**Exercise brief**
Set down the data below without change, skipping the pictures it holds.

**Dataset section**
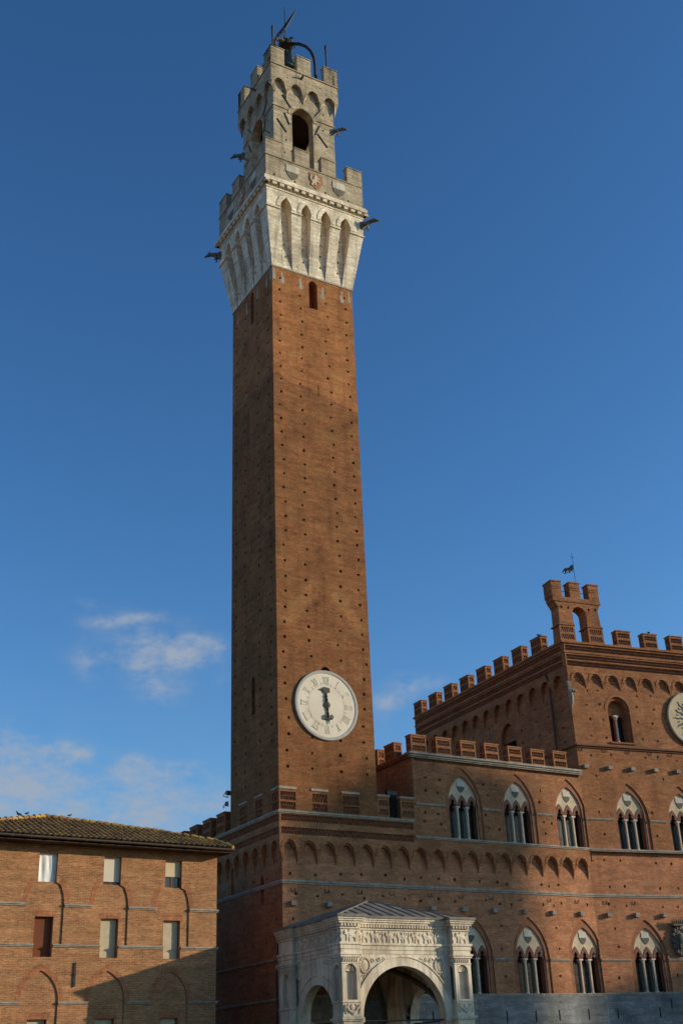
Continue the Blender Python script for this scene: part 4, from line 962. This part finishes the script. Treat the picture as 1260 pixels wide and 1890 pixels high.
# frieze reliefs: winged lions facing vases
BEAST = [(0,.0),(.10,.0),(.10,.14),(.2,.22),(.42,.20),(.46,.0),(.56,.0),(.56,.2),(.66,.24),(.72,.02),(.82,.02),(.78,.2),(.82,.36),(.96,.34),(1.0,.44),(.90,.56),(.78,.56),(.70,.46),(.62,.48),(.52,.62),(.34,.60),(.46,.46),(.3,.40),(.14,.42),(.06,.34),(-.06,.52),(-.14,.44),(-.04,.3),(.04,.22),(-.02,.1)]
VASE = [(.3,.0),(.7,.0),(.6,.08),(.58,.16),(.8,.34),(.86,.48),(.64,.62),(.62,.74),(.8,.86),(.7,1.0),(.3,1.0),(.2,.86),(.38,.74),(.36,.62),(.14,.48),(.2,.34),(.42,.16),(.4,.08)]
def frieze(fr, x0, x1, y, n_):
    w = (x1-x0)/n_
    for i in range(n_):
        mb = MB(); a = x0+i*w; j = [random.uniform(.92, 1.06) for _ in range(2)]; q = i % 2
        mb.prism([(a+w*(.14+.70*(x if q else 1-x)*j[0]), -7.53+.96*z*j[1]) for x, z in BEAST], y-.045, y+.01)
        mb.blob((a+w*(.14+.7*(.45 if q else .55)), y-.02, -7.22), (w*.20, .055, .10), 8, 6); mb.blob((a+w*(.14+.7*(.9 if q else .1)), y-.03, -7.08), (.07, .05, .08), 7, 5)
        obj('relief_beast', mb, MARBLE, en).rotation_euler = (0, 0, fr)
        if q == 0: mb = MB(); mb.prism([(a-.11+.22*x, -7.54+.56*z) for x, z in VASE], y-.04, y+.01); obj('relief_vase', mb, MARBLE, en).rotation_euler = (0, 0, fr)
frieze(0, .9, 6.75, -7.0, 7); frieze(0, -.24, .78, -7.42, 1); frieze(0, 6.84, 7.86, -7.42, 1)
frieze(-math.pi/2, 2.05, 6.25, .05, 5); frieze(-math.pi/2, 6.4, 7.38, -.28, 1)
# piers
for i, (a, b, c, d) in enumerate(pr):
    mb = MB(); mx, my = (a+b)/2, (c+d)/2
    for k in range(4):
        hw, hd = ((b-a)/2, (d-c)/2) if k % 2 == 0 else ((d-c)/2, (b-a)/2)
        mb.M = Matrix.Translation((mx, my, 0)) @ Matrix.Rotation(k*math.pi/2, 4, 'Z'); nw = min(.34, hw-.18)
        mb.plate(rect(-hw, hw, ZG, -8.1), [(archpoly(0, nw, -10.37, -8.98, -8.64, 7), .26, True), (rect(-hw+.14, hw-.14, -16.5, -11.6), .04, True)], -hd, .02, sides=False)
    p_ = obj('pier', mb, MARBLE, K, FA)
    for k_, rows_ in enumerate(([(.13, -8.20, -8.10), (.08, -8.30, -8.20), (.03, -8.62, -8.56)], [(.05, -10.50, -10.42)], [(.12, -11.30, -11.20), (.07, -11.38, -11.30), (.03, -11.18, -11.12)])):
      mb = MB()
      for o, z0, z1 in rows_: mb.box(a-o, b+o, c-o, d+o, z0, z1)
      if k_: obj(('niche_sill', 'pedestal_cap')[k_-1], mb, MARBLE, p_); continue
      cap_ = mb
    mb = cap_
    for x in [a+.06+.14*q for q in range(7)]: mb.tube([(x, c-.015, -8.55), (x, c-.05, -8.42), (x+.02, c-.075, -8.33)], [.04, .05, .035], 5)
    for y in [c+.06+.14*q for q in range(int((d-c)/.14))]: mb.tube([(a-.015, y, -8.55), (a-.05, y, -8.42), (a-.075, y+.02, -8.33)], [.04, .05, .035], 5)
    obj('capital', mb, MARBLE, p_)
    mb = MB()                                              # shell in the niche head, garland on the pedestal
    for q in range(7):
        t = math.pi*(q+.5)/7; mb.tube([(mx, c+.20, -8.98), (mx+.27*math.cos(t), c+.13, -8.98+.29*math.sin(t))], [.02, .065], 5)
    obj('niche_shell', mb, MARBLE, p_); mb = MB()
    pts = [(mx-.42+.84*q/10, c-.03, -10.66-.30*math.sin(math.pi*q/10)) for q in range(11)]
    mb.tube(pts, [.03, .05, .06, .05, .07, .06, .07, .05, .06, .05, .03], 6); mb.blob((mx, c-.02, -10.72), (.13, .05, .16), 8, 6); mb.tube([(mx, c-.02, -10.95), (mx+.03, c-.02, -11.12)], [.08, .02], 6)
    for sx in (-1, 1): mb.tube([(mx+sx*.40, c-.02, -10.6), (mx+sx*.44, c-.02, -10.85), (mx+sx*.36, c-.02, -11.05)], [.05, .04, .02], 5); mb.tube([(mx+sx*.2, c-.02, -10.58), (mx+sx*.3, c-.02, -10.68), (mx+sx*.22, c-.02, -10.76)], [.03, .035, .02], 5)
    obj('garland', mb, MARBLE, p_)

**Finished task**
Continue the Blender Python script for this scene: part 4, from line 962. This part finishes the script. Treat the picture as 1260 pixels wide and 1890 pixels high.
# frieze reliefs: winged lions facing vases
BEAST = [(0,.0),(.10,.0),(.10,.14),(.2,.22),(.42,.20),(.46,.0),(.56,.0),(.56,.2),(.66,.24),(.72,.02),(.82,.02),(.78,.2),(.82,.36),(.96,.34),(1.0,.44),(.90,.56),(.78,.56),(.70,.46),(.62,.48),(.52,.62),(.34,.60),(.46,.46),(.3,.40),(.14,.42),(.06,.34),(-.06,.52),(-.14,.44),(-.04,.3),(.04,.22),(-.02,.1)]
VASE = [(.3,.0),(.7,.0),(.6,.08),(.58,.16),(.8,.34),(.86,.48),(.64,.62),(.62,.74),(.8,.86),(.7,1.0),(.3,1.0),(.2,.86),(.38,.74),(.36,.62),(.14,.48),(.2,.34),(.42,.16),(.4,.08)]
def frieze(fr, x0, x1, y, n_):
    w = (x1-x0)/n_
    for i in range(n_):
        mb = MB(); a = x0+i*w; j = [random.uniform(.92, 1.06) for _ in range(2)]; q = i % 2
        mb.prism([(a+w*(.14+.70*(x if q else 1-x)*j[0]), -7.53+.96*z*j[1]) for x, z in BEAST], y-.045, y+.01)
        mb.blob((a+w*(.14+.7*(.45 if q else .55)), y-.02, -7.22), (w*.20, .055, .10), 8, 6); mb.blob((a+w*(.14+.7*(.9 if q else .1)), y-.03, -7.08), (.07, .05, .08), 7, 5)
        obj('relief_beast', mb, MARBLE, en).rotation_euler = (0, 0, fr)
        if q == 0: mb = MB(); mb.prism([(a-.11+.22*x, -7.54+.56*z) for x, z in VASE], y-.04, y+.01); obj('relief_vase', mb, MARBLE, en).rotation_euler = (0, 0, fr)
frieze(0, .9, 6.75, -7.0, 7); frieze(0, -.24, .78, -7.42, 1); frieze(0, 6.84, 7.86, -7.42, 1)
frieze(-math.pi/2, 2.05, 6.25, .05, 5); frieze(-math.pi/2, 6.4, 7.38, -.28, 1)
# piers
for i, (a, b, c, d) in enumerate(pr):
    mb = MB(); mx, my = (a+b)/2, (c+d)/2
    for k in range(4):
        hw, hd = ((b-a)/2, (d-c)/2) if k % 2 == 0 else ((d-c)/2, (b-a)/2)
        mb.M = Matrix.Translation((mx, my, 0)) @ Matrix.Rotation(k*math.pi/2, 4, 'Z'); nw = min(.34, hw-.18)
        mb.plate(rect(-hw, hw, ZG, -8.1), [(archpoly(0, nw, -10.37, -8.98, -8.64, 7), .26, True), (rect(-hw+.14, hw-.14, -16.5, -11.6), .04, True)], -hd, .02, sides=False)
    p_ = obj('pier', mb, MARBLE, K, FA)
    for k_, rows_ in enumerate(([(.13, -8.20, -8.10), (.08, -8.30, -8.20), (.03, -8.62, -8.56)], [(.05, -10.50, -10.42)], [(.12, -11.30, -11.20), (.07, -11.38, -11.30), (.03, -11.18, -11.12)])):
      mb = MB()
      for o, z0, z1 in rows_: mb.box(a-o, b+o, c-o, d+o, z0, z1)
      if k_: obj(('niche_sill', 'pedestal_cap')[k_-1], mb, MARBLE, p_); continue
      cap_ = mb
    mb = cap_
    for x in [a+.06+.14*q for q in range(7)]: mb.tube([(x, c-.015, -8.55), (x, c-.05, -8.42), (x+.02, c-.075, -8.33)], [.04, .05, .035], 5)
    for y in [c+.06+.14*q for q in range(int((d-c)/.14))]: mb.tube([(a-.015, y, -8.55), (a-.05, y, -8.42), (a-.075, y+.02, -8.33)], [.04, .05, .035], 5)
    obj('capital', mb, MARBLE, p_)
    mb = MB()                                              # shell in the niche head, garland on the pedestal
    for q in range(7):
        t = math.pi*(q+.5)/7; mb.tube([(mx, c+.20, -8.98), (mx+.27*math.cos(t), c+.13, -8.98+.29*math.sin(t))], [.02, .065], 5)
    obj('niche_shell', mb, MARBLE, p_); mb = MB()
    pts = [(mx-.42+.84*q/10, c-.03, -10.66-.30*math.sin(math.pi*q/10)) for q in range(11)]
    mb.tube(pts, [.03, .05, .06, .05, .07, .06, .07, .05, .06, .05, .03], 6); mb.blob((mx, c-.02, -10.72), (.13, .05, .16), 8, 6); mb.tube([(mx, c-.02, -10.95), (mx+.03, c-.02, -11.12)], [.08, .02], 6)
    for sx in (-1, 1): mb.tube([(mx+sx*.40, c-.02, -10.6), (mx+sx*.44, c-.02, -10.85), (mx+sx*.36, c-.02, -11.05)], [.05, .04, .02], 5); mb.tube([(mx+sx*.2, c-.02, -10.58), (mx+sx*.3, c-.02, -10.68), (mx+sx*.22, c-.02, -10.76)], [.03, .035, .02], 5)
    obj('garland', mb, MARBLE, p_)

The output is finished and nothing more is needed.